Bob Feller: Another comeback that might not be termed as such, as Feller successfully resumed his Hall of Fame career after seeing combat in the Pacific theater in World War II.  There are a number of other pitchers like him from this era, along with guys like Warren Spahn who got a late start due to military service.

Lowry might be better served to come back as an outfielder.  Lots of former pitchers have transitioned to that successfully, from Smoky Joe Wood to Lefty O’Doul to Rick Ankiel.

Garko, rhymes with Darko

I was a little surprised that Ryan Garko took a $550,000, incentive-laden deal with the Seattle Mariners today, officially ending the chances the San Francisco Giants would bring him back.  Granted, Garko struggled with the Giants last season, collecting only 12 RBI in 40 games after arriving in a trade with the Cleveland Indians.  Still, he hardly fared worse than any first baseman San Francisco has used in recent memory, and his contract seems insanely cheap, even if he hits the additional half million in incentives. I’d also have loved if the Giants had taken full advantage of the marketing purposes with Garko’s name.

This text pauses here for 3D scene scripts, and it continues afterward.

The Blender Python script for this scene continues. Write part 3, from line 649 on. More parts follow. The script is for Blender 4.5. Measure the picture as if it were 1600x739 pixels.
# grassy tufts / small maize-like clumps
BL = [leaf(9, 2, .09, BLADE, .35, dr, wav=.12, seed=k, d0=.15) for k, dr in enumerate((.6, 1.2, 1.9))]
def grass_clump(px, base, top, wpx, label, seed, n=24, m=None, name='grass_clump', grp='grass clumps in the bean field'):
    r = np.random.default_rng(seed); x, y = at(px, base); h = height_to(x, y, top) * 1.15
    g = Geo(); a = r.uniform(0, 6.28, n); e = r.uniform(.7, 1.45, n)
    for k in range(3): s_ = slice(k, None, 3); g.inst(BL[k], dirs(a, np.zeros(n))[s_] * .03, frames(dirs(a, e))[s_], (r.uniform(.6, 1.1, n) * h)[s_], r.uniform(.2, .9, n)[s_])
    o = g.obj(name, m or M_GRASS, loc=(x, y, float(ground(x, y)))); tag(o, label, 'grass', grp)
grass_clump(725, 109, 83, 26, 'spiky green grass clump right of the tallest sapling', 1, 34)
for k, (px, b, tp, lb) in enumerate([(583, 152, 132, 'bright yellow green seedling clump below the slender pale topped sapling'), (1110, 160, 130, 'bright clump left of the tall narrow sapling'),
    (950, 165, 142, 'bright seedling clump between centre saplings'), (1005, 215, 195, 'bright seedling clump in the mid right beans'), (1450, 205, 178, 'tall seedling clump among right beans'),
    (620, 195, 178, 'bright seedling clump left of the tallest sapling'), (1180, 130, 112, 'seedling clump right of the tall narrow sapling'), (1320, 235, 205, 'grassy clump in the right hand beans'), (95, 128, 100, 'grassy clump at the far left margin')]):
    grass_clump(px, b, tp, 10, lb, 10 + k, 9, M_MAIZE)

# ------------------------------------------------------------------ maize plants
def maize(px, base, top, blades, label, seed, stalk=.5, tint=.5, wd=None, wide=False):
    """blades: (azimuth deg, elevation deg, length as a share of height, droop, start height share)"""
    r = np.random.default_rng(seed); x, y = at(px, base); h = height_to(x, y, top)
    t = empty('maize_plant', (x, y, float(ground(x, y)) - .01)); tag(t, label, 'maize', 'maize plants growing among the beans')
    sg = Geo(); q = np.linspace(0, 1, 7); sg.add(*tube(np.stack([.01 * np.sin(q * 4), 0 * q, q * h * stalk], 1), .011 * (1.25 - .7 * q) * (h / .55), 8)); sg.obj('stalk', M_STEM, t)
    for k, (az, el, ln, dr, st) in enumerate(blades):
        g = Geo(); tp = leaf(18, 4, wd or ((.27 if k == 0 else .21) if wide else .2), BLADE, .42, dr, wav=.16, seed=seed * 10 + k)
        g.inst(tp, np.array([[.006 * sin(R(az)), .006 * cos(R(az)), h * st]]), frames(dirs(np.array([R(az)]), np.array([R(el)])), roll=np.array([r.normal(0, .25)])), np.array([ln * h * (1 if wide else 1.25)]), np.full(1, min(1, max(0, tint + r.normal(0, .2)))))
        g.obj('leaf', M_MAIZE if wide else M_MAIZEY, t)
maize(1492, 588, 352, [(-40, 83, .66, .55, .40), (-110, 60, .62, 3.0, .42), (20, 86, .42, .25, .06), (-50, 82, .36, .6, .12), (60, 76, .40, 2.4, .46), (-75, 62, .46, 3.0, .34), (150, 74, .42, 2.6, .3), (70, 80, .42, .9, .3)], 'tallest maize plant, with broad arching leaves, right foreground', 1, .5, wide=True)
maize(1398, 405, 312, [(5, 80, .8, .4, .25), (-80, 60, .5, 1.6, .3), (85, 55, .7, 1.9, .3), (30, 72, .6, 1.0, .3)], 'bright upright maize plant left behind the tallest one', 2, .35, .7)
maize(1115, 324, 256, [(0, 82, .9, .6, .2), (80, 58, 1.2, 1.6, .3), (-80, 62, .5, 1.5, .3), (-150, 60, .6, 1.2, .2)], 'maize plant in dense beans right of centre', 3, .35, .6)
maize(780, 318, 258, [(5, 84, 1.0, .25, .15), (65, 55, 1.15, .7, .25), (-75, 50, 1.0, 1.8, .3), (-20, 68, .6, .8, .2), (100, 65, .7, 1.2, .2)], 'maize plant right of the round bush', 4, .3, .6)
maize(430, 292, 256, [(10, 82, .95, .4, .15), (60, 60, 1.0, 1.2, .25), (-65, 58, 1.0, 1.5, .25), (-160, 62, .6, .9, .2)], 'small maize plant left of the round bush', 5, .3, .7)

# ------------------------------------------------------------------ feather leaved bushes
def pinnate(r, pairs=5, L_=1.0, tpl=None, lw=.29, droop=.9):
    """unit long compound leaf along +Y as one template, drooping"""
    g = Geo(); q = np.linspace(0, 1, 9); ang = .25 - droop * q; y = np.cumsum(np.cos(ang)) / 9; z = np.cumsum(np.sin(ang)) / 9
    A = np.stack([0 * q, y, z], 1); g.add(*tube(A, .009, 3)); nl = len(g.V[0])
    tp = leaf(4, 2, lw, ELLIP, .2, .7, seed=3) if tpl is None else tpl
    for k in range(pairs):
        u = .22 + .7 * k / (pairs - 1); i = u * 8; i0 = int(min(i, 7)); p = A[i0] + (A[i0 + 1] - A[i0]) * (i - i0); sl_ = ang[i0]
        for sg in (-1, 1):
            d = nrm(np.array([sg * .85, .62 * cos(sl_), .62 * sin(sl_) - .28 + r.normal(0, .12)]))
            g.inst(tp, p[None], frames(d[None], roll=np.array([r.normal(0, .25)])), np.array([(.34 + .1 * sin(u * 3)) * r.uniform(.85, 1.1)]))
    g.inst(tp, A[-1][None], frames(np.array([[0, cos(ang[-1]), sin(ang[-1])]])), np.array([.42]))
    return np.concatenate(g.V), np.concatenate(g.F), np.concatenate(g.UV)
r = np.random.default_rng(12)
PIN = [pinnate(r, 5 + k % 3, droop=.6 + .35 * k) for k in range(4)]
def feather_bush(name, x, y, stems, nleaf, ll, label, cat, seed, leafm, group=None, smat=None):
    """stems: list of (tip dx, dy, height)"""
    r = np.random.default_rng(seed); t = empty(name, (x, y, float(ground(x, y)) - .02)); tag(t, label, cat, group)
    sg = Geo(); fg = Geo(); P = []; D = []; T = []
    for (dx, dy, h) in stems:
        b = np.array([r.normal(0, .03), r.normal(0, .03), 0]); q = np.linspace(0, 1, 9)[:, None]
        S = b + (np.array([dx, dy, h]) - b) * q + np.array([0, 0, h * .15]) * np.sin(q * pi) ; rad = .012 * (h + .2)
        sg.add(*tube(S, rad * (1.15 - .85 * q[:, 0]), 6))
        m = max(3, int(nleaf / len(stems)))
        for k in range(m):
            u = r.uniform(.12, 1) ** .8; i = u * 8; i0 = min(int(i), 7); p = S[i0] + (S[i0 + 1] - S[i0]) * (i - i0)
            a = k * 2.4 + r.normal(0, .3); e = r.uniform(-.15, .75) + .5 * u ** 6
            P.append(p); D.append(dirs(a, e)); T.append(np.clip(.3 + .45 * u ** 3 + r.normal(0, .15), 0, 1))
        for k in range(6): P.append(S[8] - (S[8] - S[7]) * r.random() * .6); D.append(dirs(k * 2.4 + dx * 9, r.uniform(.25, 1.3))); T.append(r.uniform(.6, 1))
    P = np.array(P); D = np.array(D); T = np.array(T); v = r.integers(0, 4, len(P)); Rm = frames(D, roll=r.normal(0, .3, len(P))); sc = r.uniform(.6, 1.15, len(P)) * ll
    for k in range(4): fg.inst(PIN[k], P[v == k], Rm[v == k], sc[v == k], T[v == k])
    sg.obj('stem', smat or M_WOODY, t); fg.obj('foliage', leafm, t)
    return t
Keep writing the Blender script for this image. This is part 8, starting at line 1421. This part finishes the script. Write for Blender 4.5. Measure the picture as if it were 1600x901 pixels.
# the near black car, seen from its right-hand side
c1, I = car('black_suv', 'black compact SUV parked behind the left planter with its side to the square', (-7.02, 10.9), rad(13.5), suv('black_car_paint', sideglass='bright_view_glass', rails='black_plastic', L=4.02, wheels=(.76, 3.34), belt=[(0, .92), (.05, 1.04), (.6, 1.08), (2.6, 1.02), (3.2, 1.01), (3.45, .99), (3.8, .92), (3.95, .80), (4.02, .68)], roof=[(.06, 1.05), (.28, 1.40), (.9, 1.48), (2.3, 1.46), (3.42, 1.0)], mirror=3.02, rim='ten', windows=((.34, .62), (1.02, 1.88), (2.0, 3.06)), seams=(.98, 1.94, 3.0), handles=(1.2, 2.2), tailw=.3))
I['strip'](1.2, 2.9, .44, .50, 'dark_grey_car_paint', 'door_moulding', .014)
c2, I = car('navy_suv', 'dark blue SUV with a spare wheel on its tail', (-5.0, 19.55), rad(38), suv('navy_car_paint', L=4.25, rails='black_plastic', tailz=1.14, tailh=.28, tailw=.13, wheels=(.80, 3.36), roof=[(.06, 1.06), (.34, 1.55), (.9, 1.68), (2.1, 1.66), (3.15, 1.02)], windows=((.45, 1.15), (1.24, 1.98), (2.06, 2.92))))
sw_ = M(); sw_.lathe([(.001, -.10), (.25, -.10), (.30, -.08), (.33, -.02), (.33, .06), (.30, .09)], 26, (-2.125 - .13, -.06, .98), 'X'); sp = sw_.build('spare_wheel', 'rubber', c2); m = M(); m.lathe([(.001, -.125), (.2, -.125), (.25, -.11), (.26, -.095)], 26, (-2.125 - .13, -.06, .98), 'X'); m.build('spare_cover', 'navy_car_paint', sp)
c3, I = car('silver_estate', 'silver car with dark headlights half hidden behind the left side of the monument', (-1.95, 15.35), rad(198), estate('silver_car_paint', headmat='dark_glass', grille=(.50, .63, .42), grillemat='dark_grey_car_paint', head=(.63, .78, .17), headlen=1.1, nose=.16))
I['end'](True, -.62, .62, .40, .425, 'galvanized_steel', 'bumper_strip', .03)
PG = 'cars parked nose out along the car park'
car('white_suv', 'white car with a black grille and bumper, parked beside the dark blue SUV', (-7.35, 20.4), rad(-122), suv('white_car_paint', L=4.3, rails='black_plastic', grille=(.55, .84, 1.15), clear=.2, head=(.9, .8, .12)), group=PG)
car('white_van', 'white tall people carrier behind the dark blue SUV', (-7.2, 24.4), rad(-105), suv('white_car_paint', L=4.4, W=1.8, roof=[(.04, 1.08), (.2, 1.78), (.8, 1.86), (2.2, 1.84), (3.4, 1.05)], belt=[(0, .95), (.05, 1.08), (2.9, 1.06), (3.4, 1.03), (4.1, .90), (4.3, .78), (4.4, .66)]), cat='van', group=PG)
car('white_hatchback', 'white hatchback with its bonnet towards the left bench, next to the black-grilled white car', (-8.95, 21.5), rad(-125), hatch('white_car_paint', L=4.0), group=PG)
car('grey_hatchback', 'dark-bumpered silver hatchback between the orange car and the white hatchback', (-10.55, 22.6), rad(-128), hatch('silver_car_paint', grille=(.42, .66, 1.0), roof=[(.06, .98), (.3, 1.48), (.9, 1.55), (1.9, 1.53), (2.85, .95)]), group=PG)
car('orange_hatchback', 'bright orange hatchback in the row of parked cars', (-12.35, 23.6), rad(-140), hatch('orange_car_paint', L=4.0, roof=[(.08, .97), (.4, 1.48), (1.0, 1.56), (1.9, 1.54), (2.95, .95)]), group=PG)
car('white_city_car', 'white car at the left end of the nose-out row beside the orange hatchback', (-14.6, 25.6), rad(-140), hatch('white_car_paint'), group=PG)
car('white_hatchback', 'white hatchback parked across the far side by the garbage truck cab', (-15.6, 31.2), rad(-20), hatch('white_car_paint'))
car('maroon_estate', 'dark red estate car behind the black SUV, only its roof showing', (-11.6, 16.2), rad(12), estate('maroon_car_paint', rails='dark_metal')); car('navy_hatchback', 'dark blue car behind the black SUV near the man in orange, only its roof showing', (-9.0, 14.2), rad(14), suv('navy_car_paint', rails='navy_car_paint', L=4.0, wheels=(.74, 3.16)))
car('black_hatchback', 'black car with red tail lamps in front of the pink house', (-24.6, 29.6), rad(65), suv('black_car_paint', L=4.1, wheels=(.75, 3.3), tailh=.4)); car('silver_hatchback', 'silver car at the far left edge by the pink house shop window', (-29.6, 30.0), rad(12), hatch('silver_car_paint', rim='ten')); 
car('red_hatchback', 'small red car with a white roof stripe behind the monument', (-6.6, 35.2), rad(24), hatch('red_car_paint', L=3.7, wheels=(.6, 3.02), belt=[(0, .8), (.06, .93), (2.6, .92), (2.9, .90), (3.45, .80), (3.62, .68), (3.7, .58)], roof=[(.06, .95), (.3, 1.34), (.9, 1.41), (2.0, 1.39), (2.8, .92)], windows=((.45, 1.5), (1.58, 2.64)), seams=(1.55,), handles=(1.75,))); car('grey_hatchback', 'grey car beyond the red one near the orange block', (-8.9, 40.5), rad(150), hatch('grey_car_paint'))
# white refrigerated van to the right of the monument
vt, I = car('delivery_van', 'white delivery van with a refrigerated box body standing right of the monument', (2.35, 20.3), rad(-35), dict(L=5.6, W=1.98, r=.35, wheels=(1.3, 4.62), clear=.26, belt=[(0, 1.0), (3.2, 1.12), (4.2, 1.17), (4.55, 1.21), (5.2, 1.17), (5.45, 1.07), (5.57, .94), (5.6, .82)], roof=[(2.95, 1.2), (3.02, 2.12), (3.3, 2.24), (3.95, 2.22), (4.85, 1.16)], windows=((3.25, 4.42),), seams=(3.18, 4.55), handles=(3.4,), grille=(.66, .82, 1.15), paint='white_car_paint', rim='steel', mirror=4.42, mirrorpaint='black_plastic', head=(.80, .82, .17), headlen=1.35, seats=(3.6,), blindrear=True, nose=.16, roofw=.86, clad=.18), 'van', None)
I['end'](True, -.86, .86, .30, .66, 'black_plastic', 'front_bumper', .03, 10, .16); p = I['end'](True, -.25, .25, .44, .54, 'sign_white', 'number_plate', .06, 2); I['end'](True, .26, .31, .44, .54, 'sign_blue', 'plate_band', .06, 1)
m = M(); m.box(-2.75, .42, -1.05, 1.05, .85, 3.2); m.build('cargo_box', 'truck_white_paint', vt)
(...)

I’m referring, with this, to the film Garko’s name correlates with, Donnie Darko (to say nothing of Darko Milicic.)  Every time I’ve read Garko’s name, from the time the Giants picked him up last summer to now, that odd, though well-done film has flashed in my mind.  To anyone who hasn’t seen it, I won’t bother explaining besides to say it involves a six-foot bunny and a troubled, teen title character (played by Jake Gyllenhaal) who has premonitions of apocalypse.  The soundtrack introduced me to Joy Division, which would have made for wonderfully depressing walk-up music for Garko’s at-bats.  And any number of different clips from the film could have been played on the Jumbotron at AT&T Park, like when Donnie stumbles onto a golf course and meets the rabbit, who tells him the world will end in about 28 days.

I’ll admit this all probably would have been rather confusing to fans, though I personally might have had to purchase season tickets for the Giants.  I’ll extend the same possibility now to the Mariners.